Return to Beaufort County Home Page

George Hubbard Brown
(May 3, 1850 - Mar. 16, 1926)
[Source: Dictionary of North Carolina Biography edited by William S. Powell; Vol. 1; pg. 244]


[Portrait of George H. Brown in the Washington, NC Courthouse.]

   George Hubbard Brown, superior court judge and associate justice of the North Carolina Supreme Court, was born in Washington, N.C.  His parents were Sylvester T. and Elizabeth Bonner Brown.  His paternal ancestors included the Revolutionary War soldiers General Thomas Holliday and Captain George Hubbard.  A maternal ancestor, James Bonner, founded Washington.  Brown lived in Washington until 1866, when he left for two years at Horner's School in Oxford.  In 1868 his skill as a telegrapher secured him a position in New York City, where he worked at the desk next to Thomas Edison.  He returned to live with his parents in 1870 and to study law in Wilson where they lived.  In 1871 he and his parents moved back to Washington, and he began to study law with his future brother-in-law, James E. Shepherd.  After passing the bar examination in 1872, he opened a law office in Washington.  His law partner was Fenner B. Satterthwaite until the latter's death in 1882.

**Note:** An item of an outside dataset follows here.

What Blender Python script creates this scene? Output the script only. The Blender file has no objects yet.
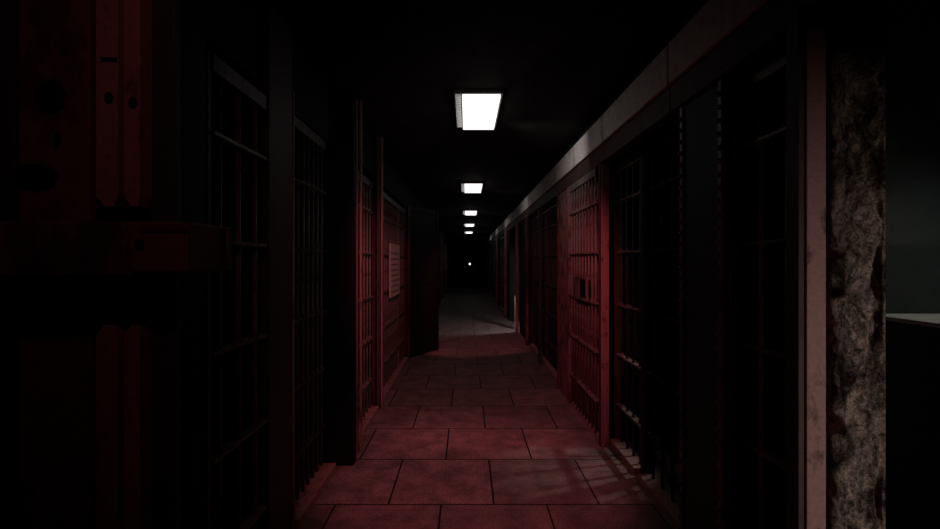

    Active in politics, Brown served several years as chairman of the democratic party in Beaufort County.  In 1880 he campaigned unsuccessfully for the Democratic nomination for Congress from the First Congressional District.  As a presidential elector from the First Congressional District, he cast a vote for Grover Cleveland in 1888.  After practicing law with John H. Small from 1885 to 1889, he was appointed by Governor A.M. Scales to a vacancy on the superior court in the First Judicial District in 1889.  In 1902, Henry Groves Connor defeated him for the Democratic nomination for associate justice of the state supreme court.  Two years later he was elected to an eight-year term as associate justice of the North Carolina Supreme Court, and in 1912 he was elected to a second full term.  He declined renomination in 1920 because an attack of influenza in 1918 had left him greatly weakened.

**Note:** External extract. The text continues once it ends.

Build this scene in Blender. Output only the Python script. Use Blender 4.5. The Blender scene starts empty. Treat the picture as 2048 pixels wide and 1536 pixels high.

    Robert Watson Winston called Brown "our Dissenting Judge--he was unwilling to bend the law to meet difficult situations or to win popular favor."  According to Winston, Brown was "the acknowledged exponent of the vested interest of the State....On the bench he stood for property and property rights as much as for the rights of persons."
    After retiring from the bench in 1921, Brown served occasionally as a special judge appointed by the governor.  Throughout his life he was fond of horses and enjoyed hunting.  He died in 1926 of bronchial pneumonia.  A lifelong member of St. Peter's Episcopal Church in Washington, he was buried in Oakdale Cemetery in Washington.  He was survived by his widow, Laura Ellison Lewis, whom he had married on Dec. 17, 1874.  They had no children.  There is a portrait of Brown in the Supreme Court Building in Raleigh.